Ainda a propósito dos ensaios que vai deixando para trás. Alguém que descubra um livro seu e que sinta vontade de ler a obra toda, terá dificuldade em seguir, cronologicamente, o seu percurso. Quase todos os livros são recolhas de ensaios dispersos e, num mesmo livro, a distância entre as datas de publicação original de dois textos pode ser de vários anos.
Sim, o meu livro mais orgânico é mesmo o “Pessoa Revisitado”, mas o ensaio sobre Kierkegaard não o é menos, ou mesmo “O Espelho Imaginário”, de que pouco se fala. Todo este “circunstancialismo” a que se refere é uma coisa muito ibérica. Unamuno, tirando a ficção e a poesia, só tem um livro ou dois mais orgânicos, e uma parte da obra de Ortega também é assim, recolhas de ensaios.

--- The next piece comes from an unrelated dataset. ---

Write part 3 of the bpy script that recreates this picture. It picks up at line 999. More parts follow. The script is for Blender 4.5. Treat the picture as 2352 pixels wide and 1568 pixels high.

Não escreve a pensar nos livros que depois publicará?
Não. Às vezes vejo que tenho coisas que podiam dar um livro e organizo-o.
 

Os seus livros são organizados segundo lógicas temáticas e não está em causa a sua coerência interna. Mas estou a pensar, por exemplo, nos volumes sobre questões europeias. Na “Europa Desencantada” há um texto escrito em 1992 e outro em 2000. Entre ambas as datas, mudou muita coisa na Europa.
Exacto. Já as próprias edições desses livros noutras línguas, em francês ou espanhol, têm diferenças entre elas. Há uma espécie de organização caótica. Claro que as datas têm importância. Na política, as coisas às vezes mudam numa questão de dias.
Já deve ter reparado que costumo assinar os textos, mesmo os que saem na imprensa, com a palavra “Vence” seguida da data. É uma coisa de que não gosto muito, porque parece um bocado pedante, mas quando se trata de comentar assuntos actuais, sobre os quais muitos outros vão escrever – e tendo em conta o tempo que passa entre a redacção do texto, o envio para Portugal, e a publicação –, prefiro não estar sujeito a que depois digam que copiei alguém. É uma preocupação um bocado idiota, mas a razão é esta.
 

A maior parte dessas suas colaborações na imprensa a pretexto de acontecimentos da actualidade mais imediata, acaba por nunca ser recolhida em livro.
Todas essas minhas intervenções políticas e para-políticas são marcadas pela contingência mais óbvia. Às vezes resultam em livros, mas que nunca reedito, como “O Fascismo Nunca Existiu” [1976] ou “O Complexo de Marx” [1979]. Estão muito marcados por um desejo de intervenção numa situação concreta. Alguém poderá vir depois dizer se aquilo tem interesse ou não, mas será já um olhar de historiador. A mim, pessoalmente, não me interessam nada. Desses todos, o único que poderia merecer uma segunda edição é “Os Militares e o Poder” [1975], mesmo sendo um assunto que já não suscita o mesmo interesse em Portugal que suscitou na época. O livro saiu logo a seguir ao 25 de Abril, mas já era “posterímero”, porque devia ter saído antes. Mas sabia que, se o publicasse, nunca mais cá podia voltar.